Data for the task >>
○ ○ ○ ○
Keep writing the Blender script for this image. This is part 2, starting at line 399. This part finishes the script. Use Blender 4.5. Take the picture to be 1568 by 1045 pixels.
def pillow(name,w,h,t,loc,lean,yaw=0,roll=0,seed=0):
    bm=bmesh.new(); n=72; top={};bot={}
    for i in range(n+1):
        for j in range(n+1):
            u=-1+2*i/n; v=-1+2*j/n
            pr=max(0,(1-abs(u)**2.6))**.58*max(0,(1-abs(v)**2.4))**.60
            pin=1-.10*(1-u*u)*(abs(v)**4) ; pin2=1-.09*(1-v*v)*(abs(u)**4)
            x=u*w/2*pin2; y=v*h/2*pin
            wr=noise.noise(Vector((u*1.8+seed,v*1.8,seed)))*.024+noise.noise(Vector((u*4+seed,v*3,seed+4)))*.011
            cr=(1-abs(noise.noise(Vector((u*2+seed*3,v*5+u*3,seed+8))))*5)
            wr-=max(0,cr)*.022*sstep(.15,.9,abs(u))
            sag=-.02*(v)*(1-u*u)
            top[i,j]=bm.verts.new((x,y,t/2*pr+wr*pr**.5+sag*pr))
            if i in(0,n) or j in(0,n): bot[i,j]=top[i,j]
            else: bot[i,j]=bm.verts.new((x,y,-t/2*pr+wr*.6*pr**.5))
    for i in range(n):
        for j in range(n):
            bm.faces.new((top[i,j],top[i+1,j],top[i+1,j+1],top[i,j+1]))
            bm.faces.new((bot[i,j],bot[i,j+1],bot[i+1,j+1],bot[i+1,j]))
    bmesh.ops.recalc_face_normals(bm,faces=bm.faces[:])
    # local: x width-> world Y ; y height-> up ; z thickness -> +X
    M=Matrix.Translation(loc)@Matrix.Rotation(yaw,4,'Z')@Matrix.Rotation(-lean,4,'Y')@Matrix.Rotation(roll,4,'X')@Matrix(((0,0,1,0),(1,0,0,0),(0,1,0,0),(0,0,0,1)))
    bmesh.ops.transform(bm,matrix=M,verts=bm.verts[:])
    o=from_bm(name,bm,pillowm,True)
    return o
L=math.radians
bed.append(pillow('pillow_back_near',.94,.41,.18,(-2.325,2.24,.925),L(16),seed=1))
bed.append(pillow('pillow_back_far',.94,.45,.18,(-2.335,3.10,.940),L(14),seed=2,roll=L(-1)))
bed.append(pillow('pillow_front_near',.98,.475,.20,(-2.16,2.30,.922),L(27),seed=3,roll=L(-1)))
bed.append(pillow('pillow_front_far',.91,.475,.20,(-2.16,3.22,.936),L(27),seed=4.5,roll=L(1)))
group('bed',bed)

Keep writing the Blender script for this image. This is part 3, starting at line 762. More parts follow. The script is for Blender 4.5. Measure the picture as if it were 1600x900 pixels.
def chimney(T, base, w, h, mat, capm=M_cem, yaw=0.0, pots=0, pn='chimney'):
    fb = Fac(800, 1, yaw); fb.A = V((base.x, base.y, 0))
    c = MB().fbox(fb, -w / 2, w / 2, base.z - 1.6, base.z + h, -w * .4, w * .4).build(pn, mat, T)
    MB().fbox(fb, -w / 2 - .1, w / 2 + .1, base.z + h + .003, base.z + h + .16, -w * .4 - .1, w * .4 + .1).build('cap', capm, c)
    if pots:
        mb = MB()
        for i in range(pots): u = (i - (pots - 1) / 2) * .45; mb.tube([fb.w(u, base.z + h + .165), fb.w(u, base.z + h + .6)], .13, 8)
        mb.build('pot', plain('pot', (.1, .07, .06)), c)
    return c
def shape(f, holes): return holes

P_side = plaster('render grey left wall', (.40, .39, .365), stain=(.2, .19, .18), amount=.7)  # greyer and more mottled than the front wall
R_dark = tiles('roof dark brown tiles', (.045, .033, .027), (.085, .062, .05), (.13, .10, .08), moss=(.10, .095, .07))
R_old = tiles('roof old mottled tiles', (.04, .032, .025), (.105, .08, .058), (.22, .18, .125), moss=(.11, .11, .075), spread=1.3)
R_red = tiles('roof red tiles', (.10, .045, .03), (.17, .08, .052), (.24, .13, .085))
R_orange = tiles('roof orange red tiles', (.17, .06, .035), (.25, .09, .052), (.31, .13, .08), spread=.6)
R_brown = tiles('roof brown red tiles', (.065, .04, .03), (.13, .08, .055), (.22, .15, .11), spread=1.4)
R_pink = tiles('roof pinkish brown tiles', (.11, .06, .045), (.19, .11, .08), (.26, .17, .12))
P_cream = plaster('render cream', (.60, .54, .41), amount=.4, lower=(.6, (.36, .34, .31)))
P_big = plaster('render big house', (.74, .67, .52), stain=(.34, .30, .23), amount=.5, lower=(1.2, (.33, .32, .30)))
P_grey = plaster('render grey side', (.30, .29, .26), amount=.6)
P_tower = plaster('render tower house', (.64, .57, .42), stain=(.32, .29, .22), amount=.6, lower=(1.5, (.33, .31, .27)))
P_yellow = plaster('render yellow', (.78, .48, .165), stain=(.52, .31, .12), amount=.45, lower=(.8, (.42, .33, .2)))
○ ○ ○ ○
Brief >>
Repeat the whole listing exactly, keeping every line intact.

Correct answer >>
Keep writing the Blender script for this image. This is part 2, starting at line 399. This part finishes the script. Use Blender 4.5. Take the picture to be 1568 by 1045 pixels.
def pillow(name,w,h,t,loc,lean,yaw=0,roll=0,seed=0):
    bm=bmesh.new(); n=72; top={};bot={}
    for i in range(n+1):
        for j in range(n+1):
            u=-1+2*i/n; v=-1+2*j/n
            pr=max(0,(1-abs(u)**2.6))**.58*max(0,(1-abs(v)**2.4))**.60
            pin=1-.10*(1-u*u)*(abs(v)**4) ; pin2=1-.09*(1-v*v)*(abs(u)**4)
            x=u*w/2*pin2; y=v*h/2*pin
            wr=noise.noise(Vector((u*1.8+seed,v*1.8,seed)))*.024+noise.noise(Vector((u*4+seed,v*3,seed+4)))*.011
            cr=(1-abs(noise.noise(Vector((u*2+seed*3,v*5+u*3,seed+8))))*5)
            wr-=max(0,cr)*.022*sstep(.15,.9,abs(u))
            sag=-.02*(v)*(1-u*u)
            top[i,j]=bm.verts.new((x,y,t/2*pr+wr*pr**.5+sag*pr))
            if i in(0,n) or j in(0,n): bot[i,j]=top[i,j]
            else: bot[i,j]=bm.verts.new((x,y,-t/2*pr+wr*.6*pr**.5))
    for i in range(n):
        for j in range(n):
            bm.faces.new((top[i,j],top[i+1,j],top[i+1,j+1],top[i,j+1]))
            bm.faces.new((bot[i,j],bot[i,j+1],bot[i+1,j+1],bot[i+1,j]))
    bmesh.ops.recalc_face_normals(bm,faces=bm.faces[:])
    # local: x width-> world Y ; y height-> up ; z thickness -> +X
    M=Matrix.Translation(loc)@Matrix.Rotation(yaw,4,'Z')@Matrix.Rotation(-lean,4,'Y')@Matrix.Rotation(roll,4,'X')@Matrix(((0,0,1,0),(1,0,0,0),(0,1,0,0),(0,0,0,1)))
    bmesh.ops.transform(bm,matrix=M,verts=bm.verts[:])
    o=from_bm(name,bm,pillowm,True)
    return o
L=math.radians
bed.append(pillow('pillow_back_near',.94,.41,.18,(-2.325,2.24,.925),L(16),seed=1))
bed.append(pillow('pillow_back_far',.94,.45,.18,(-2.335,3.10,.940),L(14),seed=2,roll=L(-1)))
bed.append(pillow('pillow_front_near',.98,.475,.20,(-2.16,2.30,.922),L(27),seed=3,roll=L(-1)))
bed.append(pillow('pillow_front_far',.91,.475,.20,(-2.16,3.22,.936),L(27),seed=4.5,roll=L(1)))
group('bed',bed)

Keep writing the Blender script for this image. This is part 3, starting at line 762. More parts follow. The script is for Blender 4.5. Measure the picture as if it were 1600x900 pixels.
def chimney(T, base, w, h, mat, capm=M_cem, yaw=0.0, pots=0, pn='chimney'):
    fb = Fac(800, 1, yaw); fb.A = V((base.x, base.y, 0))
    c = MB().fbox(fb, -w / 2, w / 2, base.z - 1.6, base.z + h, -w * .4, w * .4).build(pn, mat, T)
    MB().fbox(fb, -w / 2 - .1, w / 2 + .1, base.z + h + .003, base.z + h + .16, -w * .4 - .1, w * .4 + .1).build('cap', capm, c)
    if pots:
        mb = MB()
        for i in range(pots): u = (i - (pots - 1) / 2) * .45; mb.tube([fb.w(u, base.z + h + .165), fb.w(u, base.z + h + .6)], .13, 8)
        mb.build('pot', plain('pot', (.1, .07, .06)), c)
    return c
def shape(f, holes): return holes

P_side = plaster('render grey left wall', (.40, .39, .365), stain=(.2, .19, .18), amount=.7)  # greyer and more mottled than the front wall
R_dark = tiles('roof dark brown tiles', (.045, .033, .027), (.085, .062, .05), (.13, .10, .08), moss=(.10, .095, .07))
R_old = tiles('roof old mottled tiles', (.04, .032, .025), (.105, .08, .058), (.22, .18, .125), moss=(.11, .11, .075), spread=1.3)
R_red = tiles('roof red tiles', (.10, .045, .03), (.17, .08, .052), (.24, .13, .085))
R_orange = tiles('roof orange red tiles', (.17, .06, .035), (.25, .09, .052), (.31, .13, .08), spread=.6)
R_brown = tiles('roof brown red tiles', (.065, .04, .03), (.13, .08, .055), (.22, .15, .11), spread=1.4)
R_pink = tiles('roof pinkish brown tiles', (.11, .06, .045), (.19, .11, .08), (.26, .17, .12))
P_cream = plaster('render cream', (.60, .54, .41), amount=.4, lower=(.6, (.36, .34, .31)))
P_big = plaster('render big house', (.74, .67, .52), stain=(.34, .30, .23), amount=.5, lower=(1.2, (.33, .32, .30)))
P_grey = plaster('render grey side', (.30, .29, .26), amount=.6)
P_tower = plaster('render tower house', (.64, .57, .42), stain=(.32, .29, .22), amount=.6, lower=(1.5, (.33, .31, .27)))
P_yellow = plaster('render yellow', (.78, .48, .165), stain=(.52, .31, .12), amount=.45, lower=(.8, (.42, .33, .2)))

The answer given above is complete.